Asian American and Pacific Islander enrollment in U.S. colleges
increased sixfold in the few decades after schools implemented
affirmative action in the 1960s and 70s, according to data from the
National Center for Education Statistics.
"It's kind of frustrating," she said. "It's creating a wedge between
us and other communities of color."
Another Chinese American student, who asked not to be named for fear
of social repercussions, said she felt like she was "put up against
other Asian Americans" in the application process because of
affirmative action.
"I like what it stands for. I just wish it didn’t make it harder for
any groups to get into college," the student said.
RACIAL REMEDY
At UNC, students live and learn in buildings that were segregated by
race when the school first admitted Black students in the 1950s.
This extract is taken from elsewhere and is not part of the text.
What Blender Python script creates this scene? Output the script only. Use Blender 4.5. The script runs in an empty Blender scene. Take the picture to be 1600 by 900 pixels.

Over two centuries ago, enslaved Black people built some of those
buildings brick by brick.
Clashes between students and school officials over UNC's racial past
have escalated recently. Students toppled a Confederate monument on
campus in 2018 and this year decried the university Board of
Governors' decision to scrub language about "diversity, equity and
inclusion" from hiring forms.
"We have not dealt with our racial problems. Therefore, there has to
be a racial remedy," said Geeta Kapur, an alumna who wrote a book on
UNC's racial struggles.
The upcoming court decision will rest on whether the justices think
UNC has a strong enough case for needing affirmative action to
ensure diversity, regardless of its past.
UNC said in court documents that it has devoted years to studying
race-neutral admissions strategies, and none have proved sufficient
at maintaining or exceeding enrollment of underrepresented minority
students.
The school's undergraduate population as of last autumn was about
56% white, 9% Black, 12% Asian and almost 9% Hispanic.
The overall population of North Carolina, by contrast, is 62% white,
22% Black, 3% Asian and 10% Hispanic.
Jean Camejo, a junior who immigrated from Cuba and worked two jobs
in high school, credits affirmative action for bringing him to UNC.
He worries a ban on the practice would mean other promising
applicants of color may never get the same chance.
"I understand what it's like to struggle from a low-income
background with all the odds against you," he said.